Prompt ::
State how many lines in the listing below include the word "from", and add nothing besides the number.

— BEGIN Provided material —

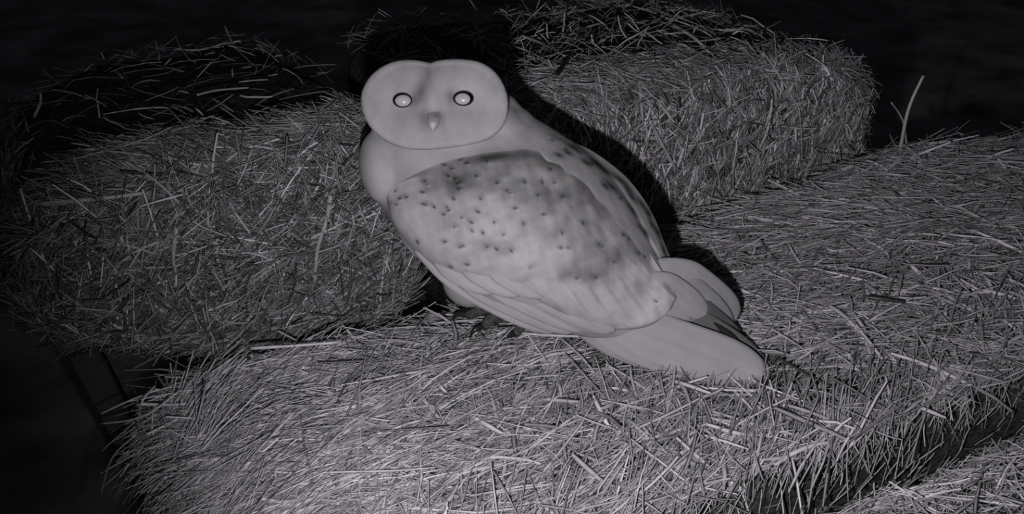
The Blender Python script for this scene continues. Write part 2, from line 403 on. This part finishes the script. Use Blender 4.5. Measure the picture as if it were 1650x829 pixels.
def wing_tone(x, y):
    dark = (gau(x,y,850,300,130,55,.35)*.8 + gau(x,y,735,300,45,38,.3)*.7 + gau(x,y,960,360,50,40,.5)*.35 + gau(x,y,975,415,60,30,.1)*.6
            + gau(x,y,945,445,42,16,0)*.6 + gau(x,y,790,395,50,14,.1)*.45 + gau(x,y,720,365,45,22,.5)*.3 + gau(x,y,690,300,20,26,.2)*.35
            + gau(x,y,862,340,40,30,.3)*.3)
    dark = dark + gau(x,y,940,285,70,26,.75)*.55 + gau(x,y,1015,365,45,20,.95)*.3
    light = gau(x,y,855,330,24,20)*.35 + gau(x,y,985,350,14,22)*.3 + gau(x,y,800,330,60,26,.3)*.15
    n = noise2(x, y, 60, 21); dark = np.clip(dark-light+.17*n, 0, 1)
    t = .50 - .34*dark
    t = t-.05*gau(x,y,650,300,40,30,-.4)
    t = t*(1-.84*gau(x,y,795,253,58,9,-.10))*(1-.55*gau(x,y,880,258,55,8,.35))*(1-.3*gau(x,y,733,293,18,20,0))  # dark upper line: shade of the gap above the wing painted in
    t = t*(1-.7*gau(x,y,624,328,7,20,-.25))
    # scattered small dark flecks with a pale lower edge
    for i, (a, b) in enumerate(DOTS):
        r = 1.5 + (i*37 % 10)*.11; k = .9
        an = (i*53 % 17)/17*1.6-.3; t = t*(1-k*gau(x,y,a,b,r*(1.2+(i*29%10)*.09),r*.9,an))*(1-.22*gau(x,y,a+3*math.cos(i),b-3,6,4,an)) + .10*gau(x,y,a+3.5,b+3.5,2.5,2.2)
        if i % 3 == 0: t = t*(1-.16*gau(x,y,a-3,b-1,9,6,.4))
    return np.clip(t, .03, .8)
def shell(name, top, bot, parent, thick, tonef, nu=190, nv=110, edge=3.0, zfun=None, ripple=None):
    T = catmull(top, nu); Bt = catmull(bot, nu); vs = np.linspace(0, 1, nv); P = []; X = []
    zf = zfun or zb
    for i in range(nu):
        u = i/(nu-1)
        for v in vs:
            x, y = T[i,:2]*(1-v)+Bt[i,:2]*v
            e = min(1, (1-v)*9, (1-u)*8); e = math.sqrt(max(0, 1-(1-e)**2)); q = min(1, v*5.5, u*6); e = min(e, q*q*(3-2*q))
            z = zf(x, y) + edge + (thick-edge)*e + (ripple(x, y) if ripple else 0)*e
            P.append((x, y, z))
    P = np.array(P); front = P.copy(); back = P.copy(); back[:,2] -= thick+10
    G = P[:,2].reshape(nu, nv)
    for _ in range(4):
        if _ > 1 and ripple: break
        H = G.copy(); H[1:-1] = (G[:-2]+G[1:-1]*2+G[2:])/4; G = H.copy(); H = G.copy(); H[:,1:-1] = (G[:,:-2]+G[:,1:-1]*2+G[:,2:])/4; G = H
    front[:,2] = G.ravel()
    n = nu*nv; F = []
    for i in range(nu-1):
        for j in range(nv-1):
            a = i*nv+j; F.append([a, a+1, a+nv+1, a+nv]); F.append([n+a, n+a+nv, n+a+nv+1, n+a+1])
    rim = [i*nv for i in range(nu)] + [(nu-1)*nv+j for j in range(1,nv)] + [i*nv+nv-1 for i in range(nu-2,-1,-1)] + [j for j in range(nv-2,0,-1)]
    for k in range(len(rim)):
        a, b = rim[k], rim[(k+1)%len(rim)]; F.append([a, b, n+b, n+a])
    t = tonef(P[:,0], P[:,1])
    o = mesh_obj(name, Wa(np.concatenate([front, back])), F, M_FEATHER, parent, attrs={'tone': np.concatenate([t, t])})
    return o
def covert_ripple(x, y):                                # soft scalloped rows of coverts
    u = (x*.80+y*.60); v = (-x*.60+y*.80)
    r = 0
    a = (u/52) % 1.0; k = math.floor(u/52); b = ((v+ (k%2)*17)/34) % 1.0 - .5
    wf = math.exp(-((x-925)/95)**2-((y-488)/34)**2)     # barbed ridges of the inner flight feathers
    q = ((x*.80-y*.60)+.0006*(x-900)**2)/27.0 % 1.0
    rid = (q/.8 if q < .8 else (1-q)/.2)*8.0
    return (1-wf)*2.8*math.cos((a+1.2*b*b)*2*math.pi)*min(1, max(0, (x-700)/80)) + wf*rid + .9*float(noise2(np.array(x), np.array(y), 45, 3))
near = shell('wing', [(628,303),(668,280),(705,263),(748,251),(800,242),(850,238),(900,250),(948,283),(992,335),(1030,383),(1060,428),(1082,462),(1090,480)],
      [(621,312),(630,350),(646,385),(668,412),(700,431),(740,443),(790,450),(835,466),(872,488),(915,512),(962,528),(1010,532),(1050,524),(1080,500)],
      owl, 12, wing_tone, zfun=lambda x, y: max(zb(x, y), -2), ripple=covert_ripple, edge=-.3)
def far_tone(x, y):
    t = .33 + .06*noise2(x, y, 30, 8)
    bl = gau(x, y, 858, 215, 26, 34); t = t*(1-bl)+.40*bl
    for a, b, r, th in STR:
        t = t*(1-.85*gau(x, y, a, b, r, 4, th))
    for a, b in ((932,245),(953,264),(912,240),(890,226),(1000,320),(1030,365)): t = t*(1-.7*gau(x,y,a,b,4,2.5,.4))
    return np.clip(t, .04, .8)
farw = shell('wing', [(858,205),(900,221),(950,241),(1000,277),(1031,312),(1053,348),(1068,385),(1082,418),(1098,438)],
      [(856,216),(880,262),(922,315),(962,362),(995,398),(1022,430),(1045,452),(1062,466),(1078,474)],
      owl, 4, far_tone, nu=120, nv=60, edge=.2)

def feather(parent, base, tip, w0, z0, z1, tone, name='flight_feather', bow=0.0, cup=4.0, thick=2.2, tipround=1.0, mat=None, barb=True, wmax=.62, edge_dark=0):
    nu, nv = 46, 17; b = np.array(base, float); t = np.array(tip, float); d = t-b; L = np.linalg.norm(d); d /= L; s = np.array([-d[1], d[0]])
    P = []; T = []
    for i in range(nu):
        u = i/(nu-1)
        # vane width: grows from the quill, round tip
        wd = w0*min(1, (.12+.88*math.sin(math.pi/2*min(1, u/.38))))*math.sqrt(max(0, 1-max(0, (u-wmax)/(1-wmax))**(2.2*tipround)))
        c = b + d*L*u + s*bow*math.sin(math.pi*u)
        for j in range(nv):
            v = j/(nv-1)*2-1; vv = v*wd/2
            z = z0+(z1-z0)*u + 8*math.sin(math.pi*u) - cup*v*v - (1.0 if abs(v) > .9 else 0) + .8*math.exp(-(v/.10)**2)*(1-u)
            p = c + s*vv; P.append((p[0], p[1], z))
            tt = tone*(1+.03*math.sin(v*40+u*9) - .10*math.exp(-(v/.06)**2)*.5)
            T.append(tt*(1-edge_dark*max(0, v)))
    P = np.array(P); Q = P.copy(); Q[:,2] -= thick; n = nu*nv; F = []
    for i in range(nu-1):
        for j in range(nv-1):
            a = i*nv+j; F.append([a, a+1, a+nv+1, a+nv]); F.append([n+a, n+a+nv, n+a+nv+1, n+a+1])
    rim = [i*nv for i in range(nu)] + [(nu-1)*nv+j for j in range(1,nv)] + [i*nv+nv-1 for i in range(nu-2,-1,-1)] + [j for j in range(nv-2,0,-1)]
    for k in range(len(rim)):
        a, c_ = rim[k], rim[(k+1)%len(rim)]; F.append([a, c_, n+c_, n+a])
    return mesh_obj(name, Wa(np.concatenate([P, Q])), F, mat or M_FEATHER, parent, attrs={'tone': T+T})

# tail and long primaries, lowest first
tail = feather(owl, (1040,500), (1252,599), 34, -60, -50, .10, 'tail', 4, 3)
feather(tail, (1060,480), (1236,592), 40, -56, -46, .14, 'tail_feather', -4, 3)
feather(tail, (1060,520), (1240,603), 54, -38, -26, .34, 'tail_feather', 3, 4)
feather(tail, (1120,490), (1226,603), 22, -60, -60, .04, 'tail_feather', -3, 3)  # near-black blade painted as the dark slot between feathers
feather(tail, (1150,520), (1214,592), 13, -40, -30, .03, 'tail_feather', -5, 2)  # thin near-black blade added to show another dark slot
feather(near, (905,515), (1160,608), 44, -34, -22, .33, bow=9, cup=4)
feather(near, (915,510), (1215,608), 58, -30, -14, .38, bow=12, cup=5)
feather(near, (940,500), (1234,604), 84, -24, -6, .405, bow=4, cup=8, tipround=1.2)
feather(farw, (1075,455), (1206,570), 40, -30, -88, .12, bow=-3, cup=4)
feather(farw, (1055,455), (1172,556), 52, -14, -84, .36, bow=-3, cup=5)
feather(farw, (1075,440), (1180,538), 50, -14, -92, .33, bow=-6, cup=6)
feather(farw, (1062,418), (1188,516), 58, 2, -104, .40, bow=-6, cup=7, tipround=1.6)
feather(farw, (1040,440), (1140,512), 46, 12, -50, .41, bow=-4, cup=6)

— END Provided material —

Written answer ::
2